* Exercise task *
Pictures stay out of the copy; restate everything else in the material exactly.
--- Begin Data excerpt ---
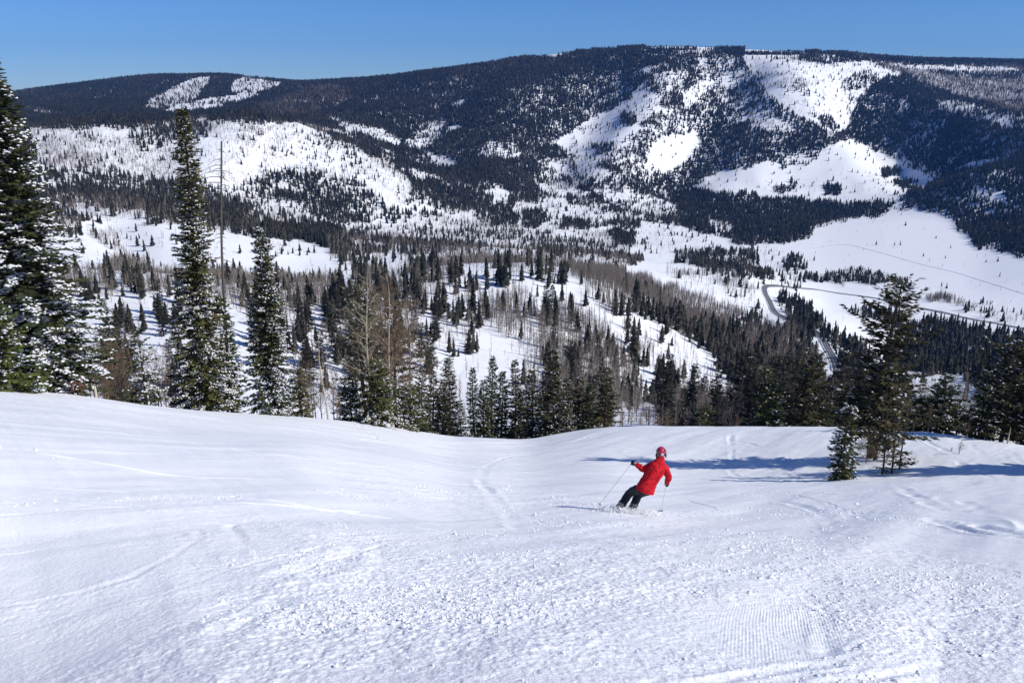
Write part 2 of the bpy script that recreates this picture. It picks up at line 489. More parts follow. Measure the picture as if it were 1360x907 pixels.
def snow_detail(x, y):
    r = np.hypot(x, y)
    d = np.zeros_like(x)
    near = (r < 95) & (y > 0)
    xs, ys = x[near], y[near]
    rs = r[near]
    m = rough_mask(xs, ys)
    # soft waves left by skis and wind, streaming down and across the run
    s = 0.6 * xs + 0.8 * ys; t = 0.8 * xs - 0.6 * ys
    dd = 0.085 * fbm(s / 9, t / 3.2, 3, 50) * np.clip(rs / 14, 0.25, 1)
    dd += 0.042 * fbm(t / 1.1, s / 6, 3, 54) + 0.022 * fbm((xs + 2.5 * ys * 0.3) / 0.7, (ys - xs * 0.4) / 3.5, 3, 57)
    # lumps
    n1 = fbm(xs / 0.34, ys / 0.34, 3, 60); n2 = fbm(xs / 0.12, ys / 0.12, 3, 64)
    dd += m * (0.011 * np.maximum(n1, -0.1) + 0.019 * np.maximum(n2 - 0.02, 0) ** 1.0 - 0.012 * np.maximum(-n2 - 0.15, 0))
    dd += (0.002 + 0.010 * m) * fbm(xs / 0.05, ys / 0.05, 2, 70) * np.clip((14 - rs) / 6, 0, 1)
    # corduroy left by the groomer
    px, py, _ = proj(xs, ys, hgt(xs, ys))
    cor = np.exp(-((px - 1035) / 80) ** 2) * np.exp(-((py - 828) / 42) ** 2)
    cor = cor * np.clip(0.9 - 1.5 * fbm(xs / 0.5, ys / 0.5, 3, 81), 0, 1.2)
    dd += 0.0023 * cor * np.sin((xs * 0.956 - ys * 0.292 + 0.02 * fbm(xs, ys, 2, 80)) * 2 * np.pi / 0.030)
    for dep, wid, berm, pts in TRACKS:
        sp = spline(pts, 10)
        W = []
        for p in sp:
            X, Y, Z = hit(p[0], p[1], 3.0, 95)
            W.append((X, Y))
        W = np.array(W)
        bx0, by0 = W.min(0) - 1.0; bx1, by1 = W.max(0) + 1.0
        q = (xs > bx0) & (xs < bx1) & (ys > by0) & (ys < by1)
        if not q.any():
            continue
        wq = wid * (0.8 + 0.35 * np.clip(rs[q] / 30, 0, 1)) * (1 + 0.5 * vnoise(xs[q] * 1.7, ys[q] * 1.7, 90))
        dist = seg_dist(xs[q] + 0.10 * fbm(xs[q] / 0.8, ys[q] / 0.8, 2, 91), ys[q], [tuple(v) for v in W])
        e = dist / wq
        gap = np.clip(0.45 + 1.3 * fbm(xs[q] / 1.8, ys[q] / 1.8, 2, 93), 0.15, 1)
        dd[q] += gap * 0.62 * dep * (-np.exp(-e ** 2) + berm * np.exp(-((e - 1.9) / 0.8) ** 2) * (0.5 + vnoise(xs[q] / 0.13, ys[q] / 0.13, 92)))
    d[near] = dd * np.clip((95 - rs) / 25, 0, 1)
    # old ski lines and wind texture on the middle slopes
    far = (r >= 80) & (r < 1200) & (y > 0)
    d[far] += 0.35 * fbm(x[far] / 14, y[far] / 14, 3, 95) * np.clip((r[far] - 80) / 60, 0, 1)
    return d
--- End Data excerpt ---
* Full answer *
Write part 2 of the bpy script that recreates this picture. It picks up at line 489. More parts follow. Measure the picture as if it were 1360x907 pixels.
def snow_detail(x, y):
    r = np.hypot(x, y)
    d = np.zeros_like(x)
    near = (r < 95) & (y > 0)
    xs, ys = x[near], y[near]
    rs = r[near]
    m = rough_mask(xs, ys)
    # soft waves left by skis and wind, streaming down and across the run
    s = 0.6 * xs + 0.8 * ys; t = 0.8 * xs - 0.6 * ys
    dd = 0.085 * fbm(s / 9, t / 3.2, 3, 50) * np.clip(rs / 14, 0.25, 1)
    dd += 0.042 * fbm(t / 1.1, s / 6, 3, 54) + 0.022 * fbm((xs + 2.5 * ys * 0.3) / 0.7, (ys - xs * 0.4) / 3.5, 3, 57)
    # lumps
    n1 = fbm(xs / 0.34, ys / 0.34, 3, 60); n2 = fbm(xs / 0.12, ys / 0.12, 3, 64)
    dd += m * (0.011 * np.maximum(n1, -0.1) + 0.019 * np.maximum(n2 - 0.02, 0) ** 1.0 - 0.012 * np.maximum(-n2 - 0.15, 0))
    dd += (0.002 + 0.010 * m) * fbm(xs / 0.05, ys / 0.05, 2, 70) * np.clip((14 - rs) / 6, 0, 1)
    # corduroy left by the groomer
    px, py, _ = proj(xs, ys, hgt(xs, ys))
    cor = np.exp(-((px - 1035) / 80) ** 2) * np.exp(-((py - 828) / 42) ** 2)
    cor = cor * np.clip(0.9 - 1.5 * fbm(xs / 0.5, ys / 0.5, 3, 81), 0, 1.2)
    dd += 0.0023 * cor * np.sin((xs * 0.956 - ys * 0.292 + 0.02 * fbm(xs, ys, 2, 80)) * 2 * np.pi / 0.030)
    for dep, wid, berm, pts in TRACKS:
        sp = spline(pts, 10)
        W = []
        for p in sp:
            X, Y, Z = hit(p[0], p[1], 3.0, 95)
            W.append((X, Y))
        W = np.array(W)
        bx0, by0 = W.min(0) - 1.0; bx1, by1 = W.max(0) + 1.0
        q = (xs > bx0) & (xs < bx1) & (ys > by0) & (ys < by1)
        if not q.any():
            continue
        wq = wid * (0.8 + 0.35 * np.clip(rs[q] / 30, 0, 1)) * (1 + 0.5 * vnoise(xs[q] * 1.7, ys[q] * 1.7, 90))
        dist = seg_dist(xs[q] + 0.10 * fbm(xs[q] / 0.8, ys[q] / 0.8, 2, 91), ys[q], [tuple(v) for v in W])
        e = dist / wq
        gap = np.clip(0.45 + 1.3 * fbm(xs[q] / 1.8, ys[q] / 1.8, 2, 93), 0.15, 1)
        dd[q] += gap * 0.62 * dep * (-np.exp(-e ** 2) + berm * np.exp(-((e - 1.9) / 0.8) ** 2) * (0.5 + vnoise(xs[q] / 0.13, ys[q] / 0.13, 92)))
    d[near] = dd * np.clip((95 - rs) / 25, 0, 1)
    # old ski lines and wind texture on the middle slopes
    far = (r >= 80) & (r < 1200) & (y > 0)
    d[far] += 0.35 * fbm(x[far] / 14, y[far] / 14, 3, 95) * np.clip((r[far] - 80) / 60, 0, 1)
    return d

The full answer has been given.